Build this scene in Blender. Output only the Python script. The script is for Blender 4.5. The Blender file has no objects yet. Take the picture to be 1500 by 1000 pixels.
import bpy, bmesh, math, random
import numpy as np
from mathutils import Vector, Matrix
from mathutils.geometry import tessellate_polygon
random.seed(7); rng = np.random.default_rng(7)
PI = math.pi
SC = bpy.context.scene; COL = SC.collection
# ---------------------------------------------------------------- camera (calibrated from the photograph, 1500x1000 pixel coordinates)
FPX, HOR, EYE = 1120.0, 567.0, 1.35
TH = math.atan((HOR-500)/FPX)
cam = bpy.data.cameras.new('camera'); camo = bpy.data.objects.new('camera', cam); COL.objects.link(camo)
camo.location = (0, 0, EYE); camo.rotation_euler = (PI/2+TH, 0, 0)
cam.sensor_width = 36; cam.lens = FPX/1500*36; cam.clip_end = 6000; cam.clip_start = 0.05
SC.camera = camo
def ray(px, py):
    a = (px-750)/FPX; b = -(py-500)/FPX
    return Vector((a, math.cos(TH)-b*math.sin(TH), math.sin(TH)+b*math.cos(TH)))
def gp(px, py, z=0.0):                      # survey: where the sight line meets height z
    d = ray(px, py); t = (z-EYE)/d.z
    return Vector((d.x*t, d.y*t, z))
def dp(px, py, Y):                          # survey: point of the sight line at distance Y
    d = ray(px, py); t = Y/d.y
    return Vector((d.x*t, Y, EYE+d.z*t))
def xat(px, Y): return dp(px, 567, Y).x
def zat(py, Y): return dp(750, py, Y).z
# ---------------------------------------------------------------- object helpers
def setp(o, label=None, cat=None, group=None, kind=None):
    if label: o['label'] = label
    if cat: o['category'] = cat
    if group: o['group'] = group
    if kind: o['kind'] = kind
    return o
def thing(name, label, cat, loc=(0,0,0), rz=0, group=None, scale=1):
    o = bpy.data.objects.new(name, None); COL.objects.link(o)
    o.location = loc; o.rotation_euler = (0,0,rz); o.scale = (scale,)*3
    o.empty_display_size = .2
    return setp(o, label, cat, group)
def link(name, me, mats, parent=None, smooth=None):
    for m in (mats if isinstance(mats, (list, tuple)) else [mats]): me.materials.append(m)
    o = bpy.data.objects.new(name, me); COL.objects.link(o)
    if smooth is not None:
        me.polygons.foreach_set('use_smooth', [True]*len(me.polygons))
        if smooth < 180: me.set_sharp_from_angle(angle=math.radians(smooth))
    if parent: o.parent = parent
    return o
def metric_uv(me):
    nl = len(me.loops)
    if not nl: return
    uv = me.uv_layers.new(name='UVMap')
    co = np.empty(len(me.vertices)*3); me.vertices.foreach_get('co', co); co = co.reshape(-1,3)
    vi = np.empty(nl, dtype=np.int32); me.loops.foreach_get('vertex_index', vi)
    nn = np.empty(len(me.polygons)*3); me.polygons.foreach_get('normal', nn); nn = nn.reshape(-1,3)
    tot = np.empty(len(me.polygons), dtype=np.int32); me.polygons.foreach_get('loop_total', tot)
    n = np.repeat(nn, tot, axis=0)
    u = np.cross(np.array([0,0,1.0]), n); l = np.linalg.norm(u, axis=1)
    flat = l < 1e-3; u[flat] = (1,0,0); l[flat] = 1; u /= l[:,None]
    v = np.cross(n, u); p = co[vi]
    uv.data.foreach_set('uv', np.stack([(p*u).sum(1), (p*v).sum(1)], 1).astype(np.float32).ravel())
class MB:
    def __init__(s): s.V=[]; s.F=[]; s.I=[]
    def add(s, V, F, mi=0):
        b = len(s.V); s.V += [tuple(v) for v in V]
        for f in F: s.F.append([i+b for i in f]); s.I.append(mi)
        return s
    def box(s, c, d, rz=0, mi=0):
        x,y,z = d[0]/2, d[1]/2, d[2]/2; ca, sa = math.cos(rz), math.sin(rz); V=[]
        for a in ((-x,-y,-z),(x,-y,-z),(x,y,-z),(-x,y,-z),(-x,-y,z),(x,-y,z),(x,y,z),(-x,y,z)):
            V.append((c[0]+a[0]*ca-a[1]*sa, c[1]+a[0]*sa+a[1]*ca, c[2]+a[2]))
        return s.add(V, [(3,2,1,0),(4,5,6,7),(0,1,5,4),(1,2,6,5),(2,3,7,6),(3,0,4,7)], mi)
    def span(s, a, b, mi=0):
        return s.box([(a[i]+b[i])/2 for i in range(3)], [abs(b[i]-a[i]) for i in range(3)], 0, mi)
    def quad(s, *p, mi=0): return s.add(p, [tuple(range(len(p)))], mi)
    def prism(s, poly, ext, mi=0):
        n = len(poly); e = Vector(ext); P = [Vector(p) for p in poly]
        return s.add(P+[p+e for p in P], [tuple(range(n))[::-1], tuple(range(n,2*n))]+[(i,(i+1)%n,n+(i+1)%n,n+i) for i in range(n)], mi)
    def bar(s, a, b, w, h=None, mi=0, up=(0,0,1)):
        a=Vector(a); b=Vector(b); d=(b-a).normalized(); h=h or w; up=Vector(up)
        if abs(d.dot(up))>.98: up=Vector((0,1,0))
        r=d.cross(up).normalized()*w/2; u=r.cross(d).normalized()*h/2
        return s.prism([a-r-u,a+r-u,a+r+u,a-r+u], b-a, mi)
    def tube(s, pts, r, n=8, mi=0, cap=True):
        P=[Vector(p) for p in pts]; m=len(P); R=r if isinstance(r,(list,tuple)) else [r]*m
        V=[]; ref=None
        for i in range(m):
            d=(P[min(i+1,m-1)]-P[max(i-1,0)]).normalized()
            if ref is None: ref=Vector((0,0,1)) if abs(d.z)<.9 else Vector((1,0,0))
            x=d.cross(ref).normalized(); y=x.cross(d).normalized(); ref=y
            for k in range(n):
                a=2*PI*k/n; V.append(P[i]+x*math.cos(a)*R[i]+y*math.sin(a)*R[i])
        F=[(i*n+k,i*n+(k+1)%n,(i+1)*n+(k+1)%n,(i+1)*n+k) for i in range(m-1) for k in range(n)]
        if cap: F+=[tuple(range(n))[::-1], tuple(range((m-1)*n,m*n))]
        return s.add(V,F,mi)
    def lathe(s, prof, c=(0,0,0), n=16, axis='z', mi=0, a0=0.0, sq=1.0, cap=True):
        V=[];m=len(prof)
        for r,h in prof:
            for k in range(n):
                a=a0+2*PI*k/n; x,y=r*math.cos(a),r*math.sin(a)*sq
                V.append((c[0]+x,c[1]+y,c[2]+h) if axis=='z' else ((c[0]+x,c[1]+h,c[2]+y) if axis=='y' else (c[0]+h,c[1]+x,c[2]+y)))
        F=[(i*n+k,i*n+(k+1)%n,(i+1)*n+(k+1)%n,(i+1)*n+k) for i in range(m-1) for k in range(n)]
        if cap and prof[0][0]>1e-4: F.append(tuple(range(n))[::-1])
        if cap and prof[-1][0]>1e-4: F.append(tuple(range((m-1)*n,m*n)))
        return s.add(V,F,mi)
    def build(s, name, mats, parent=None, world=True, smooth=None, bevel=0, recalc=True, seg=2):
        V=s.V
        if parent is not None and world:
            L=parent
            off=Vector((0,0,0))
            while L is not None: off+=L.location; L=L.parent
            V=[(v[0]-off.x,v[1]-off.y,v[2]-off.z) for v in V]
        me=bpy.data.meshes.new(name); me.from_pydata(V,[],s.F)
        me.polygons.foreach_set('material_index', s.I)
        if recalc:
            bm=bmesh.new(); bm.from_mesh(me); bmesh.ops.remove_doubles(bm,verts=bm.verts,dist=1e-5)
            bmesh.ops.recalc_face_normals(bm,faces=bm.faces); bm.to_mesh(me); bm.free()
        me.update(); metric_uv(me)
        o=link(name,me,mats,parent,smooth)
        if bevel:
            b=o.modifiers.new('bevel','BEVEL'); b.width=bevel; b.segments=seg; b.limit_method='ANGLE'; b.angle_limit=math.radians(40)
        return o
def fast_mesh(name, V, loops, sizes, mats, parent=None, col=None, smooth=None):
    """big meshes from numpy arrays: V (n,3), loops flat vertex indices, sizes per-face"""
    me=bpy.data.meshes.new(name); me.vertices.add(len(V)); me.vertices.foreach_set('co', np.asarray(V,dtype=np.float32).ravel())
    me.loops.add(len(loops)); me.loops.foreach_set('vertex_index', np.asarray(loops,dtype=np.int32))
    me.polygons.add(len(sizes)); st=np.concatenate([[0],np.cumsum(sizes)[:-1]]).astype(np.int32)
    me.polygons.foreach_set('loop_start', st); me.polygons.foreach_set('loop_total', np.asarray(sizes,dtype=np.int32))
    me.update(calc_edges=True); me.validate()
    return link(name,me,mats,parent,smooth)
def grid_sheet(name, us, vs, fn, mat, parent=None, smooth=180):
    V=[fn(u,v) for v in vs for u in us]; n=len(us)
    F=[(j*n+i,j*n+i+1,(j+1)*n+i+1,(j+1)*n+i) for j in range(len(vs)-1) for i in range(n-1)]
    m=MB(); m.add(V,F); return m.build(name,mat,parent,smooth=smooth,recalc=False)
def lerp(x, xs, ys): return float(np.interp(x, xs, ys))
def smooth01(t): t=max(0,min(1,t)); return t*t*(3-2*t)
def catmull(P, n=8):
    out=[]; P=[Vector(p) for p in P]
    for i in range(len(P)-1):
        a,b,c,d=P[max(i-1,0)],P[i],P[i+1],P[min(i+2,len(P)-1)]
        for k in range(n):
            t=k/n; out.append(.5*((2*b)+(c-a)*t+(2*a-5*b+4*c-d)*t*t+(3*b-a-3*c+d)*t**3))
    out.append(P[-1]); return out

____

[Work to be completed]
Each line that holds the word "objects" is to be copied.

[Full solution]
Build this scene in Blender. Output only the Python script. The script is for Blender 4.5. The Blender file has no objects yet. Take the picture to be 1500 by 1000 pixels.
cam = bpy.data.cameras.new('camera'); camo = bpy.data.objects.new('camera', cam); COL.objects.link(camo)
    o = bpy.data.objects.new(name, None); COL.objects.link(o)
    o = bpy.data.objects.new(name, me); COL.objects.link(o)